During dry seasons Ms Swaumu sells re-packaged water in plastic bottles and nylon bags, popularly known in ki-Swahili as Maji ya Kandoro.
The Mabibo Fresh Food market accommodates more than 3,500 traders, including agents and cargo carriers, comprising wholesalers and retailers of bananas, yams, tomatoes, vegetables and other varieties of fruits and vegetables.
Ms Gertrude Mwakipesile (47), who has been a wholesaler of raw banana at the market since 2012, finds it difficult to get a safe place to store her products.
“As you can see, the area is covered by water and mud. I don’t even have a place to store my products,” she said.
The market, according to her, does not have storage rooms to keep the products, making it difficult to expand her business.
“I plan to expand my capital to 1,200 bunches of bananas a week from the current 600 bunches, however, I don’t have the place to store them,” she said.
The market was established in 2002 following an agreement between traders and Urafiki Textile Tanzania China Friendship Textile Company Ltd (Urafiki) where the two sides enjoyed the profits and some shares were sent to Kinondoni municipality.
A market leader for fruit division, Mr Winfred Richard, said the market was under the leadership of the traders until 2016 when the Ubungo Municipal Council took it over.
The Ubungo Municipality introduced some charges and fees to traders, ending up collecting Sh120 million per month, according to him.
“Every trader was paying Sh400 a day, as daily service charges and Sh15,000 per month as monthly frame rental costs,” he said.
The municipality, he said, promised to improve the market’s infrastructures, but nothing changed until the traders tried to demand it back.
In 2018, the Ubungo Municipality concluded that the traders of Mahakama ya Ndizi market should leave the place, but they resisted.
“We were told to move to the Kigogo Dampo area, but we resisted, fearing that our business and capital would go in vain at the new place,” Mr Richard said.
In late October 2020, the late President John Magufuli returned the market under the management of the traders during one of his Presidential election campaigns.
“After getting back the control of the market, we eliminated all the rents and charges we were paying to the Ubungo municipality,” he said.
They introduced a Sh300 daily fee for every trader - an amount which covers cleaning, security and electricity charges.

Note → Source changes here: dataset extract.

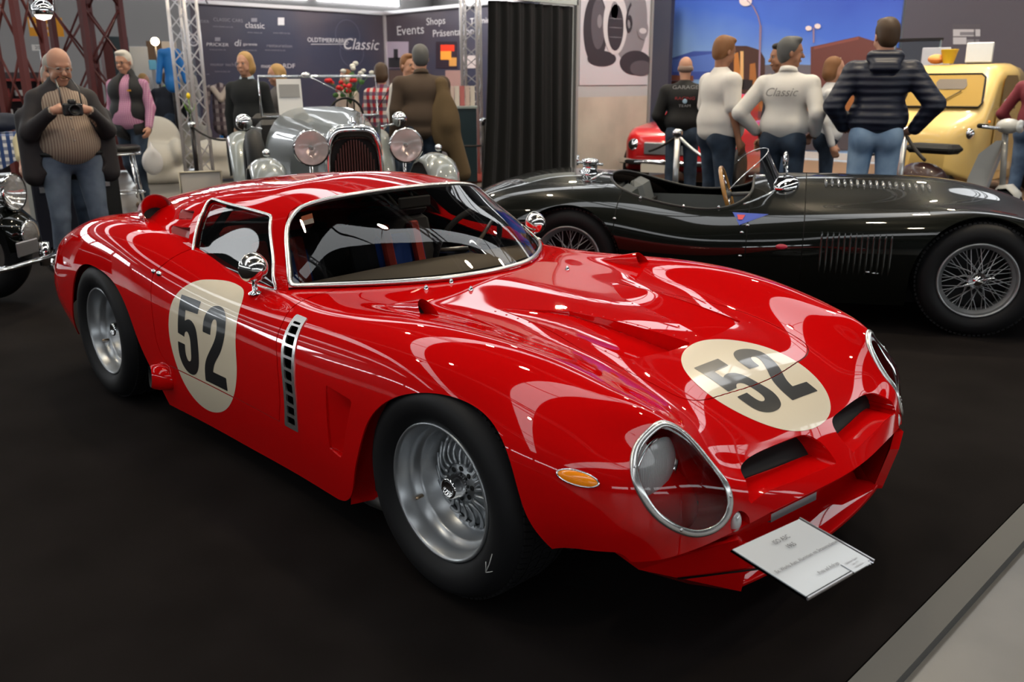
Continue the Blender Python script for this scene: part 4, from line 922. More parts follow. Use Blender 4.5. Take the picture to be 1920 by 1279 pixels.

However, traders are planning to invite local and foreign investors to modernise the market.
“At least Sh6 billion is needed to modernise the market.
“The amount is too big for us (traders) to provide at the moment,” he said.
He assured the investors that they would get their money back on the back of the good business which goes on at the area of more than 35,000 traders and more than 13,000 customers visiting the market each and every day.
“The Ubungo municipal, for instance, collected up to Sh120 million per month.
“I am sure that even the investors will get profit when they decide to invest their money here,” Mr Richard said.
Mr Richard said the traders are also seeking the audience with the President Samia Suluhu Hassan to talk on how the government can help them.
“We want to meet President Samia and tell her our plan and how she can help us. The government, itself, can invest here or it might find the investors on our behalf,” he noted.
Mr Hassan Habibu, a trader of ripe bananas said they want investors to rebuild the market, making it easy for customers and vehicles entering the market without causing much congestion.
He also wants the infrastructures which will make sure that the business is healthy and sounding even during wet seasons and during hot seasons.
“Customers find it difficult to enter this place during rainy seasons due to poor infrastructure, which leaves the whole area muddy,” he noted.
He wants the investors to build cold-rooms, which will be used to store perishable fruits.